### Exercise task
Starting at the first line of the listing below, repeat each line exactly until the line containing "C = scene.collection", which you include. Leave out pictures.

### Data block

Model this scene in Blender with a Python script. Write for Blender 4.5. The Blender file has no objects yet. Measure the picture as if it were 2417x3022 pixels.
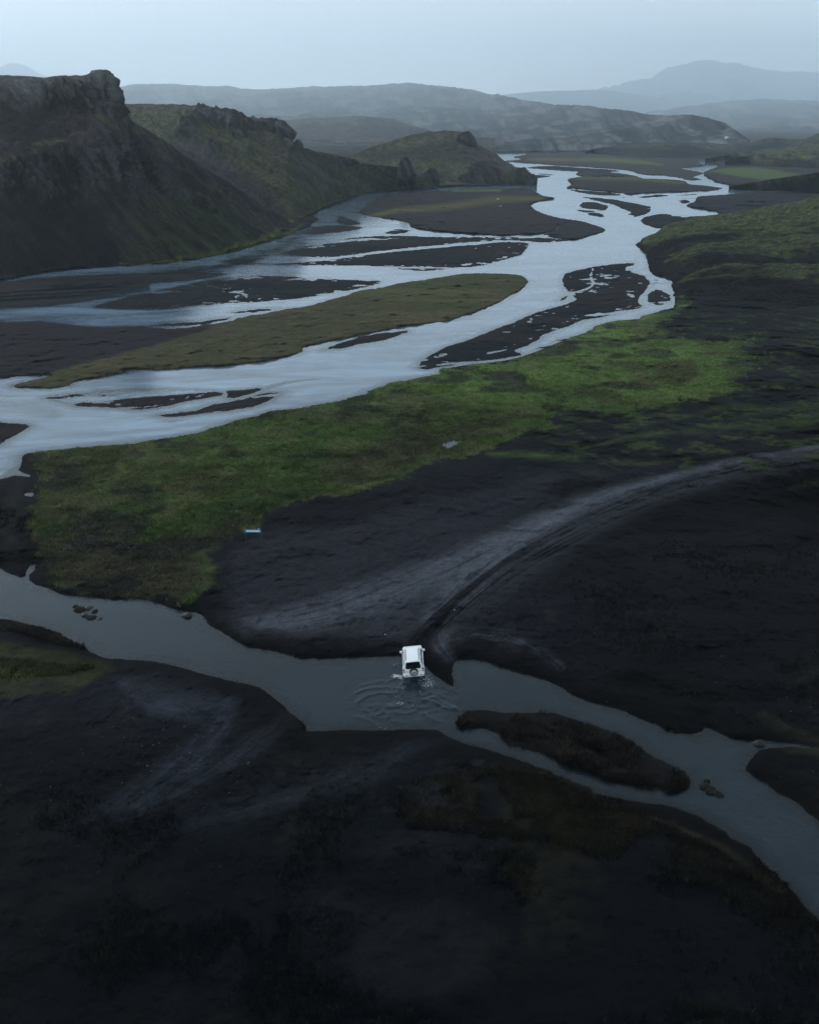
import bpy, bmesh, math, random
import numpy as np
from mathutils import Vector, Matrix, kdtree

random.seed(7)
scene = bpy.context.scene
C = scene.collection

# ------------------------------------------------------------------ camera
H = 45.5                      # metres above the river
F = 2804.0                    # focal length in photograph pixels (2417 x 3022)
CX, CY = 1208.5, 1511.0
PITCH = math.radians(22.37)
cam = bpy.data.cameras.new('camera')
cam.sensor_fit = 'VERTICAL'
cam.sensor_height = 24.0
cam.lens = F / 3022.0 * 24.0
cam.clip_start = 0.5
cam.clip_end = 60000.0
cam_ob = bpy.data.objects.new('camera', cam)
cam_ob.location = (0, 0, H)
cam_ob.rotation_euler = (math.radians(90) - PITCH, 0, 0)
C.objects.link(cam_ob)
scene.camera = cam_ob

# ------------------------------------------------------------------ sky, sun, exposure
SUN_EL, SUN_AZ = math.radians(40), math.radians(-48)
world = bpy.data.worlds.new('World')
scene.world = world
world.use_nodes = True
wt = world.node_tree
for n in list(wt.nodes):
    wt.nodes.remove(n)
wo = wt.nodes.new('ShaderNodeOutputWorld')
bg = wt.nodes.new('ShaderNodeBackground')
sky = wt.nodes.new('ShaderNodeTexSky')
sky.sky_type = 'NISHITA'
sky.sun_disc = False
sky.sun_elevation = SUN_EL
sky.sun_rotation = SUN_AZ
sky.air_density = 1.0
sky.dust_density = 1.5
SKY_STRENGTH = 0.1
bg.inputs['Strength'].default_value = SKY_STRENGTH
# the overcast: a pale layer with soft, faint structure in it
tc = wt.nodes.new('ShaderNodeTexCoord')
mp = wt.nodes.new('ShaderNodeMapping')
mp.inputs['Scale'].default_value = (1.0, 1.0, 5.0)
wn = wt.nodes.new('ShaderNodeTexNoise')
wn.inputs['Scale'].default_value = 2.2
wn.inputs['Detail'].default_value = 5.0
wn.inputs['Roughness'].default_value = 0.5
ramp = wt.nodes.new('ShaderNodeValToRGB')
ramp.color_ramp.elements[0].position = 0.3
ramp.color_ramp.elements[1].position = 0.7
CL = (0.672, 0.676, 0.686)
k0, k1 = 0.94, 1.06
ramp.color_ramp.elements[0].color = (CL[0]*k0/SKY_STRENGTH/10, CL[1]*k0/SKY_STRENGTH/10, CL[2]*k0/SKY_STRENGTH/10, 1)
ramp.color_ramp.elements[1].color = (CL[0]*k1/SKY_STRENGTH/10, CL[1]*k1/SKY_STRENGTH/10, CL[2]*k1/SKY_STRENGTH/10, 1)
mul = wt.nodes.new('ShaderNodeVectorMath')
mul.operation = 'SCALE'
mul.inputs['Scale'].default_value = 40.0
mix = wt.nodes.new('ShaderNodeMix')
mix.data_type = 'RGBA'
mix.inputs['Factor'].default_value = 0.9
wt.links.new(tc.outputs['Generated'], mp.inputs['Vector'])
wt.links.new(mp.outputs['Vector'], wn.inputs['Vector'])
wt.links.new(wn.outputs['Fac'], ramp.inputs['Fac'])
sep = wt.nodes.new('ShaderNodeSeparateXYZ')
wt.links.new(tc.outputs['Generated'], sep.inputs[0])
grad = wt.nodes.new('ShaderNodeValToRGB')        # glow added round the horizon to brighten the haze, dimmer overhead
gr = grad.color_ramp
SKYG = ((0.0, 3.15), (0.05, 2.7), (0.13, 1.75), (0.30, 0.92), (0.60, 0.64), (1.0, 0.56))
for i, (p_, g_) in enumerate(SKYG):
    e = gr.elements[i] if i < 2 else gr.elements.new(p_)
    b_ = min(1.0, p_/0.25)
    e.position = p_; e.color = (g_/4*(1-.27*b_), g_/4*(1-.08*b_), g_/4*(1+.06*b_), 1)
wt.links.new(sep.outputs['Z'], grad.inputs['Fac'])
gm = wt.nodes.new('ShaderNodeVectorMath'); gm.operation = 'MULTIPLY'
wt.links.new(ramp.outputs['Color'], gm.inputs[0]); wt.links.new(grad.outputs['Color'], gm.inputs[1])
wt.links.new(gm.outputs['Vector'], mul.inputs[0])
wt.links.new(sky.outputs['Color'], mix.inputs['A'])
wt.links.new(mul.outputs['Vector'], mix.inputs['B'])
wt.links.new(mix.outputs['Result'], bg.inputs['Color'])
wt.links.new(bg.outputs['Background'], wo.inputs['Surface'])

sun = bpy.data.lights.new('sun', 'SUN')
sun.energy = 1.4
sun.angle = math.radians(14)
sun.color = (1.0, 0.96, 0.92)
sun_ob = bpy.data.objects.new('sun', sun)
sd = Vector((math.sin(SUN_AZ)*math.cos(SUN_EL), math.cos(SUN_AZ)*math.cos(SUN_EL), math.sin(SUN_EL)))
sun_ob.rotation_euler = (-sd).to_track_quat('-Z', 'Y').to_euler()
sun_ob.location = (0, 0, 400)
C.objects.link(sun_ob)

vs = scene.view_settings
scene.display_settings.display_device = 'sRGB'
vs.view_transform = 'Standard'
vs.look = 'None'
vs.exposure = 0.40
vs.gamma = 1.0
vs.use_curve_mapping = False
scene.cycles.use_denoising = True
scene.cycles.denoiser = 'OPENIMAGEDENOISE'
scene.cycles.denoising_prefilter = 'NONE'
scene.cycles.use_adaptive_sampling = False
scene.cycles.sample_clamp_indirect = 2.0
scene.cycles.max_bounces = 6
scene.cycles.diffuse_bounces = 2
scene.cycles.glossy_bounces = 3
scene.cycles.transparent_max_bounces = 8
scene.cycles.volume_bounces = 3

# ------------------------------------------------------------------ maths helpers
SP, CP = math.sin(PITCH), math.cos(PITCH)

def tan_dep(v):
    return np.tan(PITCH + np.arctan((np.asarray(v, float) - CY) / F))

def dist_of(v, z=0.0):
    return (H - z) / tan_dep(v)

def x_of(u, Y, z):
    return (np.asarray(u, float) - CX) / F * (Y * CP + (H - z) * SP)

def project(P):
    """world points (n,3) -> photograph pixels"""
    dz = H - P[:, 2]
    dep = P[:, 1] * CP + dz * SP
    dep = np.where(np.abs(dep) < 1e-3, 1e-3, dep)
    up = P[:, 1] * SP - dz * CP
    return CX + F * P[:, 0] / dep, CY - F * up / dep

def at(u, v, z=0.0):
    Y = float(dist_of(v, z))
    return Vector((float(x_of(u, Y, z)), Y, z))

def _hash(ix, iy, seed):
    h = (ix.astype(np.int64) * 374761393 + iy.astype(np.int64) * 668265263 + seed * 974634777) & 0xFFFFFFFF
    h = ((h ^ (h >> 13)) * 1274126177) & 0xFFFFFFFF
    h = ((h ^ (h >> 16)) * 2246822519) & 0xFFFFFFFF
    return ((h ^ (h >> 15)) & 0xFFFFFF).astype(np.float64) / 0xFFFFFF

def vnoise(x, y, seed=0):
    x0, y0 = np.floor(x), np.floor(y)
    fx, fy = x - x0, y - y0
    fx = fx*fx*fx*(fx*(fx*6-15)+10); fy = fy*fy*fy*(fy*(fy*6-15)+10)
    ix, iy = x0.astype(np.int64), y0.astype(np.int64)
    a = _hash(ix, iy, seed); b = _hash(ix+1, iy, seed)
    c = _hash(ix, iy+1, seed); d = _hash(ix+1, iy+1, seed)
    return (a*(1-fx)+b*fx)*(1-fy) + (c*(1-fx)+d*fx)*fy

def fbm(x, y, octaves=4, seed=0, gain=0.5):
    s = np.zeros_like(np.asarray(x, float)); amp = 1.0; tot = 0.0
    c, n = math.cos(0.6), math.sin(0.6)
    for o in range(octaves):
        s += amp * vnoise(x, y, seed + o*17)
        tot += amp
        amp *= gain
        x, y = (x*c - y*n)*2.03 + 3.7, (x*n + y*c)*2.03 - 1.3
    return s / tot

def ridged(x, y, octaves=4, seed=0, gain=0.55):
    s = np.zeros_like(np.asarray(x, float)); amp = 1.0; tot = 0.0
    c, n = math.cos(0.6), math.sin(0.6)
    for o in range(octaves):
        s += amp * (1 - np.abs(2*vnoise(x, y, seed + o*17) - 1))
        tot += amp; amp *= gain
        x, y = (x*c - y*n)*2.03 + 3.7, (x*n + y*c)*2.03 - 1.3
    return s / tot

def sstep(a, b, x):
    t = np.clip((x - a) / (b - a), 0, 1)
    return t*t*(3-2*t)

def lerp(a, b, t):
    return a + (b - a) * t

def col(base, c, m):
    """blend colour c over base (n,3) by mask m"""
    return base + (np.asarray(c, float)[None, :] - base) * m[:, None]

def spline(pts, step=4.0, closed=True):
    p = np.asarray(pts, float); n = len(p); out = []
    for i in range(n if closed else n-1):
        if closed:
            a, b, c, d = p[(i-1) % n], p[i], p[(i+1) % n], p[(i+2) % n]
        else:
            a, b, c, d = p[max(i-1, 0)], p[i], p[i+1], p[min(i+2, n-1)]
        k = max(2, int(np.hypot(*(c-b)) / step))
        t = np.linspace(0, 1, k, endpoint=False)[:, None]
        # softened Catmull-Rom (tension) so long thin shapes do not overshoot
        m1, m2 = (c-a)*0.32, (d-b)*0.32
        L = np.hypot(*(c-b)) + 1e-6
        for m in (m1, m2):
            lm = np.hypot(*m)
            if lm > L: m *= L/lm
        out.append((2*t**3-3*t**2+1)*b + (t**3-2*t**2+t)*m1 + (-2*t**3+3*t**2)*c + (t**3-t**2)*m2)
    return np.vstack(out)

def wobble(poly, ax=3.0, ay=1.4, seed=0):
    d = np.r_[0, np.cumsum(np.hypot(np.diff(poly[:, 0]), np.diff(poly[:, 1])))]
    out = poly.copy()
    for sc, k in ((60.0, 0.9), (24.0, 0.8), (10.0, 0.6), (5.0, 0.35)):
        out[:, 0] += ax*k*(2*vnoise(d/sc, d*0+seed*3.1, seed)-1)
        out[:, 1] += ay*k*(2*vnoise(d/sc, d*0+seed*5.7+9, seed+50)-1)
    return out

def inside(u, v, poly):
    r = np.zeros(u.shape, bool)
    a = poly; b = np.roll(poly, -1, 0)
    for (x1, y1), (x2, y2) in zip(a, b):
        if y1 == y2: continue
        c = (y1 > v) != (y2 > v)
        if not c.any(): continue
        r ^= c & (u < (x2-x1)*(v-y1)/(y2-y1)+x1)
    return r

def sdist(u, v, poly, ky=1.0):
    """signed pixel distance to polygon (positive inside); ky weighs vertical distance"""
    best = np.full(u.shape, 1e18)
    a = poly; b = np.roll(poly, -1, 0)
    for (x1, y1), (x2, y2) in zip(a, b):
        dx, dy = x2-x1, (y2-y1)*ky
        L = dx*dx+dy*dy + 1e-9
        px, py = u-x1, (v-y1)*ky
        t = np.clip((px*dx+py*dy)/L, 0, 1)
        best = np.minimum(best, (px-t*dx)**2+(py-t*dy)**2)
    d = np.sqrt(best)
    return np.where(inside(u, v, poly), d, -d)

def soft(u, v, pts, s=12.0, ky=2.0, noise=None, amp=0.0):
    """soft-edged polygon mask in 0..1"""
    poly = np.asarray(pts, float)
    m = np.zeros(u.shape)
    pad = s*2 + amp*2 + 4
    lo, hi = poly.min(0)-pad, poly.max(0)+pad
    k = (u > lo[0]) & (u < hi[0]) & (v > lo[1]) & (v < hi[1])
    if not k.any(): return m
    d = sdist(u[k], v[k], poly, ky)
    if noise is not None: d = d + (noise[k]-0.5)*2*amp
    m[k] = sstep(-s, s, d)
    return m

def stroke(u, v, pts, widths, s=0.5, ky=2.0, noise=None, amp=0.0, arc=None):
    """soft brush along a polyline; widths = half widths at the points. returns mask, offset"""
    p = spline(pts, 12.0, closed=False)
    w = np.interp(np.linspace(0, 1, len(p)), np.linspace(0, 1, len(widths)), widths)
    m = np.zeros(u.shape); off = np.zeros(u.shape)
    pad = max(widths)*2+amp*2
    k = (u > p[:, 0].min()-pad) & (u < p[:, 0].max()+pad) & (v > p[:, 1].min()-pad) & (v < p[:, 1].max()+pad)
    if not k.any(): return m, off
    uu, vv = u[k], v[k]
    best = np.full(uu.shape, 1e18); bw = np.ones(uu.shape); bs = np.zeros(uu.shape); ba = np.zeros(uu.shape); run = 0.0
    for i in range(len(p)-1):
        x1, y1 = p[i]; x2, y2 = p[i+1]
        dx, dy = x2-x1, (y2-y1)*ky
        L = dx*dx+dy*dy+1e-9
        px, py = uu-x1, (vv-y1)*ky
        t = np.clip((px*dx+py*dy)/L, 0, 1)
        d = (px-t*dx)**2+(py-t*dy)**2
        c = d < best
        best = np.where(c, d, best); bw = np.where(c, w[i]+(w[i+1]-w[i])*t, bw)
        bs = np.where(c, np.sign(px*dy-py*dx), bs); ba = np.where(c, run+t*math.sqrt(L), ba); run += math.sqrt(L)
    r = np.sqrt(best)
    off[k] = r*bs
    if arc is not None: arc[k] = ba
    if noise is not None: r = r + (noise[k]-0.5)*2*amp
    m[k] = 1 - sstep(1-s, 1+s*0.4, r/np.maximum(bw, 1e-3))
    return m, off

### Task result
Model this scene in Blender with a Python script. Write for Blender 4.5. The Blender file has no objects yet. Measure the picture as if it were 2417x3022 pixels.
import bpy, bmesh, math, random
import numpy as np
from mathutils import Vector, Matrix, kdtree

random.seed(7)
scene = bpy.context.scene
C = scene.collection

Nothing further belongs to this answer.